UF alum Peterson giving Atlanta defense a boost


Mike Peterson has two forced fumbles and an interception in his first three games with the Atlanta Falcons.

The Associated Press
Published: Thursday, October 1, 2009 at 11:55 p.m.
Last Modified: Thursday, October 1, 2009 at 11:55 p.m.

FLOWERY BRANCH, Ga. — Not long after they first met, Mike Peterson pulled Jonathan Babineaux aside.

Peterson wanted his new teammate to know the Falcons had hired the right man at the right time.

“He’s a man of his word,” said Babineaux, Atlanta’s fifth-year defensive tackle. “He gets after guys, and when he says he’s going to be there, he’s going to be there.”

Thanks to the play of Santa Fe High and Florida alum Peterson at weakside linebacker, the Falcons have one less concern heading into their bye week at 2-1.

An 11th-year veteran in his first full NFC season, Peterson has two forced fumbles, three passes defended, 21 tackles and an interception he returned 39 yards.

Not bad for a 33-year-old whose best days were allegedly behind him.

“I probably surprise you guys more than I surprise myself because I knew I could still play football, man,” Peterson said. “If I don’t know nothing else, I know I can play football, but I never get comfortable with my game. I’m always trying to be the best.”

In a Week 1 win over Miami, Peterson hit Anthony Fasano hard enough to make the Dolphins tight end lose a fumble that cornerback Brian Williams returned 53 yards. Later in the game, Peterson intercepted Chad Pennington.

Helping Atlanta beat Carolina the next week, Peterson returned a blocked punt nine yards in the first quarter and jarred the ball loose from running back DeAngelo Williams in the third.

Those four plays led to three touchdowns and a field goal for the Falcons.

“Having a linebacker who’s up there and ready to get after guys, he still has it even though he’s had plus years in the league,” Babineaux said. “It’s just fun to be out there with him.”

Nobody on the Atlanta sideline smiled much in last week’s 26-10 loss at New England, and Peterson was hardly pleased to line up opposite running back Fred Taylor, his former longtime teammate in Jacksonville.

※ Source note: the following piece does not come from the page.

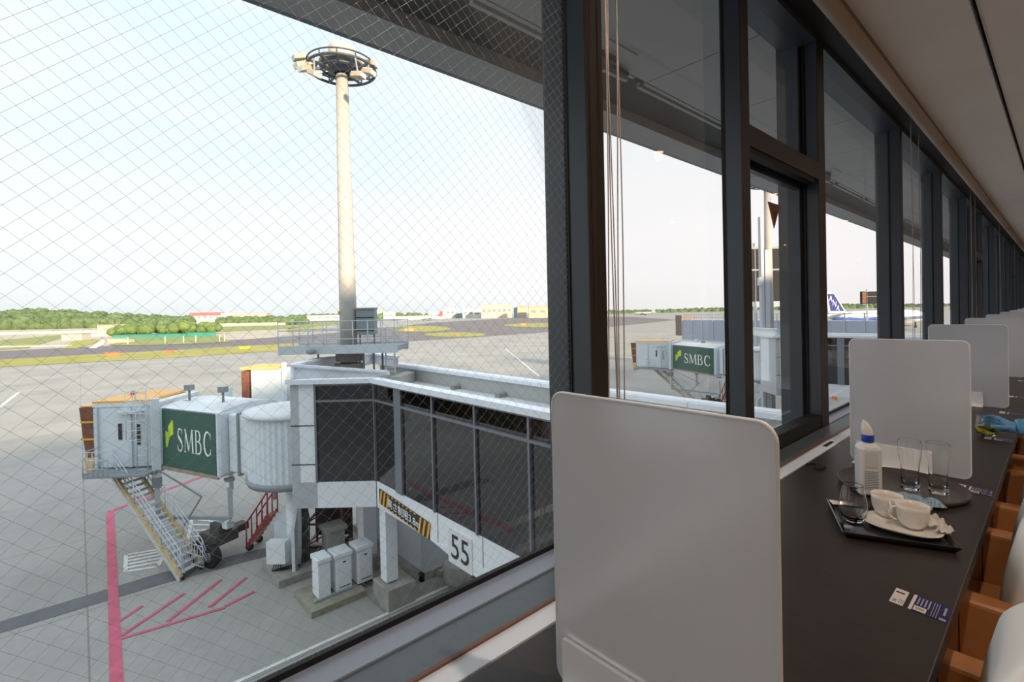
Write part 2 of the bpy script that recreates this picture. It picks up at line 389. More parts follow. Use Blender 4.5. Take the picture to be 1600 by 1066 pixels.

Babineaux blamed himself for letting the Patriots’ blockers double up the tackles and collapse the interior line. Not surprisingly, Taylor had plenty of room to run, finishing with 105 yards and an 8-yard touchdown on 21 carries despite not entering the game until the second quarter.

This was no way for Taylor to treat a pal like Peterson, particularly two guys instrumental in helping the Florida Gators win so many Southeastern Conference games in the mid-1990s.

“Nah, it didn’t make it any easier,” Peterson said of their friendship. “I knew Fred still had something in the tank, man, you know? We had a chance to bump heads a little bit, but he got the win, so he definitely came out on top. But we just take it and learn, man.”

Atlanta signed Peterson, who spent his first 10 seasons in the AFC, to a two-year, $6.5 million contract early in free agency six months ago.

Reunited with coach Mike Smith, his former defensive coordinator in Jacksonville, Peterson has justified the Falcons’ front office decision to let Keith Brooking leave for Dallas.

But that was hardly the case before Week 1. Peterson heard the rumblings that his career was all but finished after his fallout last year with Jaguars coach Jack Del Rio.

Pectoral and hand injuries led to season-ending surgeries, and Peterson also missed Jacksonville’s 2007 postseason run.

In Atlanta, Peterson has filled the void left by the departure of Brooking, who played for the Falcons 11 years and made five Pro Bowls. Peterson mentors middle linebacker Curtis Lofton, a 2008 second-year draft pick whose 38 tackles trail only the 43 posted by Washington’s London Fletcher.

“Our unit is coming along,” Peterson said. “The good thing about it is it’s early in the year. We’ve got a good chance, going into our bye week, to see where we’re at.”

Babineaux was disappointed the line didn’t play better even though Atlanta was playing its first game since rookie nose tackle Peria Jerry, a first-round draft pick, suffered a season-ending knee injury.

“I think our technique wasn’t as sound as we want it to be, and that’s why we couldn’t get off the field sometimes,” Babineaux said. “I’m glad we got a bye week to look at the film and to adjust and get better.”

Peterson insists the Falcons will have their mistakes corrected when they return in Week 5 with a trip to San Francisco.

“I don’t think we took a step back against New England,” he said. “We didn’t win the game, but it’ll make us get better as a unit.”